99-2000 sezonu ile anoloji kuramayacağımız bir kura istiyordum. geçen yıl ilk rakibin isminin b harfi ile başlaması (bologna - bordeaux), 3. turda bir alman rakibin (dortmund - hamburg) olması gibi saçma benzerlikler kurularak, kendimizi kadıköy'de ilan etmiştik. sonrası malum.

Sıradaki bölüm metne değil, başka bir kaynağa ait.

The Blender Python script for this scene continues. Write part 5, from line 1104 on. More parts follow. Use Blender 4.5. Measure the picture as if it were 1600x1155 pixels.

iyi veya kötü, bir hikayesi olan takımlar genelde sonraki turlarda başarılı oluyorlar. euro 92'deki danimarka, 2006'daki dünya kupası'nda fransa, yine inter toto'dan gelip uefa'yı kazanan juventus ve 2000'deki bizim milan hikayesi işte. şampiyonlar ligi'ndeki performansları, aslında bu kupanın atletico madrid'e gitmesi için hikaye oluşturuyor. sadece 3 puan alarak, bir üst tura çıktılar. 6-7 puanlı takımların bile sonuncu olabildiği gruplar için büyük şans aslında.

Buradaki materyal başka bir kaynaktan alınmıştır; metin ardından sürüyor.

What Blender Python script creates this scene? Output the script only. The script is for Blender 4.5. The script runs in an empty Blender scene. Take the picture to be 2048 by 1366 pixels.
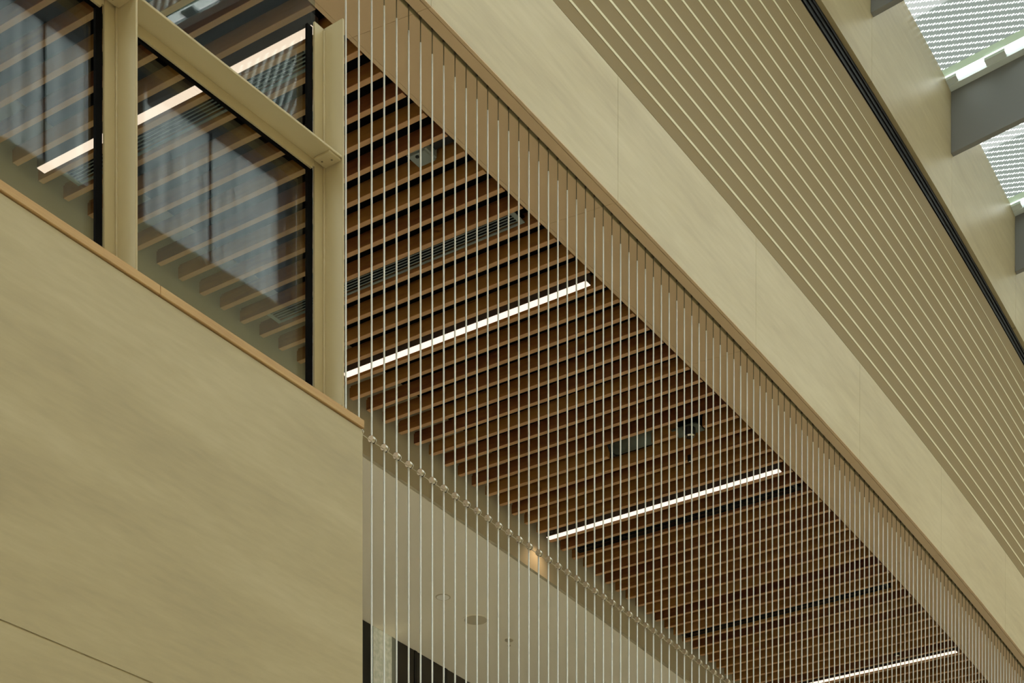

hikaye kısmını geçelim. ilk olarak, agüero ve forlan'dan oluşan rakibin güçlü ileri ucu, bizim en kötü bölgemiz olan defans için büyük bir tehlike. ama işte adımız çıkmış bir kere, "avrupa'da farklıyız", her ne kadar son yıllarda geçerli olmasa da. takımda victoria mendez de olsa, hagi de olsa; bir %40 performans artışıyla oynuyoruz. servet kahraman, emre aşık efsane olabilir bu maçlarda. aynı bülent korkmaz'ın romario, del piero, inzaghi, henry, raul eşleşmelerinde olduğu gibi.
devre arasını iyi geçirecek bir galatasaray için en azından bundan sonraki ilk iki tur açık. çokça çalışma ve birazcık şans ile 10. yılı başka bir şekilde kutlayabiliriz.